Une petite mythologie personnelle de Chagall croise ainsi les motifs lafontainiens : le bestiaire, la rencontre des hommes et des animaux, les équilibres rompus et les mauvaises postures, le désir d’être autre ou les appétits contrariés, autant de partages par la lecture, recréés dans les illustrations. Le peintre élabore ce qui le touche dans les fables, l’accueille dans son imaginaire plastique, tout en faisant éclore le sens du texte. L’imaginaire coloré de Chagall a su révéler à sa manière l’enchantement des Fables, autant dire leur poésie ; et sur ce point, les gouaches ont sans doute un avantage sur les eaux-fortes, plus centrées sur la dramaturgie et la scénographie. Les illustrations frappent par leur diversité, au-delà des motifs communs qui circulent : leurs approches picturales ou techniques révèlent qu’elles ont rendu compte de la diversité des Fables, la grande devise lafontainienne. La proposition d’édition d’A. Vollard était bien une heureuse intuition, pour les Fables et pour Chagall, pour qui « cet ensemble réalisé (…) constitue donc comme une expérimentation, comme le laboratoire de tout le talent, déjà accumulé et à venir […] » [34].
[25] Etonnamment, l’eau-forte (p. 47) se caractérise, elle, par une profusion d’herbe, la gouache a ici un pouvoir suggestif plus fort.

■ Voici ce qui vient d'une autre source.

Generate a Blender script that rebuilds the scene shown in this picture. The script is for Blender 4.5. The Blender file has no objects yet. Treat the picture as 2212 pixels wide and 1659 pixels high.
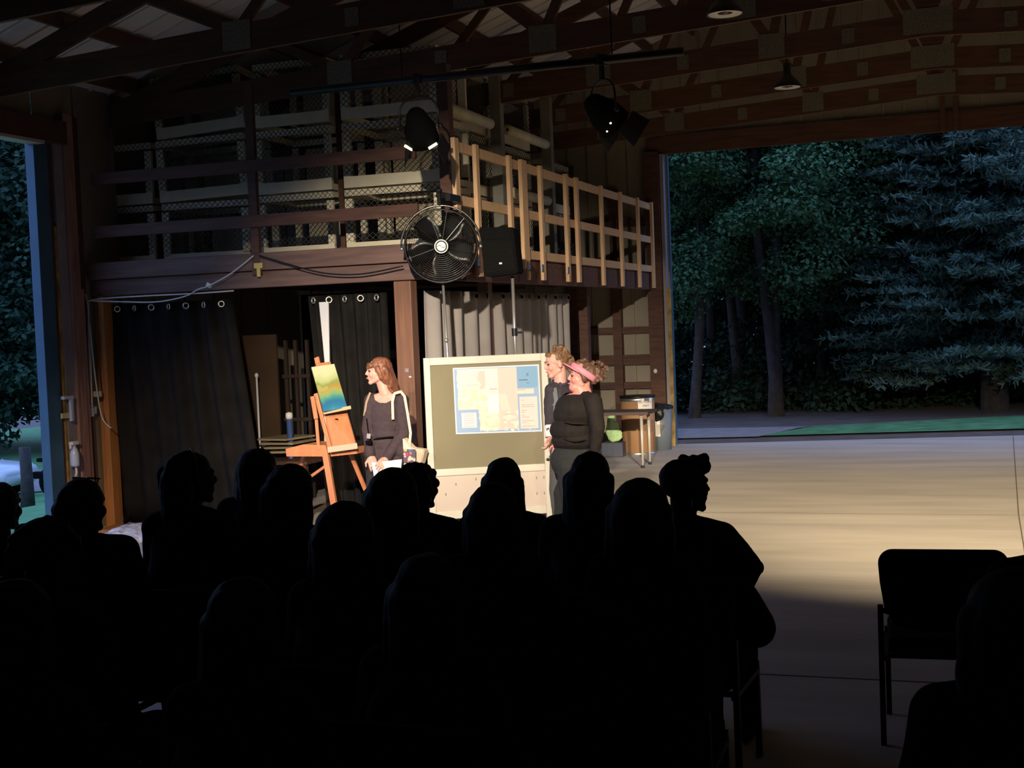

[26] A.-M. Bassy, Les Fables de La Fontaine. Quatre siècles d’illustrations, Op. cit., p. 167.
[27] J.-M. Foray, Le petit dictionnaire Chagall en 52 symboles, Paris, Réunion des Musées Nationaux, 2013, p. 50.
[28] Le regard surpris, et même effaré, de la jeune fille ne semble pas reprendre la remarque ironique du fabuliste :
« Car outre qu’en toute manière
La belle était pour les gens fiers,
Fille se coiffe volontiers
D’amoureux à longue crinière » (v. 37-40).